Laghu vajrasana: Now available with criminality and rationale
Posted in ashtanga yoga on 06/18/2008 08:50 am by karenIt is a Moon Day, so I will muse about a recent indiscretion.
Yesterday, I did laghu vajrasana the David Swenson way.
As my backbends improve, my laghu vajrasana has changed. Before, it was all tension, tension, tension. I could lever myself back using my thighs, grab my ankles, hold, and then pop back up. All courtesy of the inflexibility of my back and the strength of my quads.
Now, I curl back more into the pose, and there are alternations of relax/bend and tension-to-sustain-the-return. More a play of relax, tension, relax, tension as I touch my head to the floor but don’t release all the way down.
This feels good, from a bending perspective, but it also makes it much harder to come up.

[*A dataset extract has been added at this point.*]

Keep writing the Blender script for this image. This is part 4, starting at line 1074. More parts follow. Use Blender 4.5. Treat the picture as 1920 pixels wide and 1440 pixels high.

For a good while, I stopped at ustrasana, because I knew I could do the laghu vajrasana using strength and inflexibility, but didn’t want to cultivate it that way. So how to turn laghu vajrasana into more bend, into more of a transition (bendwise, rather then strength-wise) between ustrasana and kapotasana?
I want the ustrasana/laghu v/kapo gauntlet to be a step-by-step ratcheting up of the backbend. This is a “losing” proposition, given my inherent strengths (i.e., not backbending). My performance will only degrade over the course of the three asanas, since I am basically upping the ante and asking myself to do more and more of what I don’t do well.
Alternatively, I could use the gauntlet as a way to showcase strength. In that scenario, which I’ve been avoiding, I can feel like I am “successful” at ustrasana and laghu vajrasana, but be foiled by kapo. It is, honestly, tempting to use this latter plan, because I get two successes and one failure. In the former scenario, it’s a more disappointing trajectory: success, struggle, disaster.
Anyhow, that was my thinking yesterday at the crack of dawn.
So I went for the David Swenson version (yes, I know, not-Mysore-approved) of holding thighs rather than ankles. It required more bend, more chest opening — and was a b*tch to come up from.
Success (ustrasana), struggle (DS laghu v), disaster (kapotasana).
Oh well, if I don’t make this more difficult for myself, who will?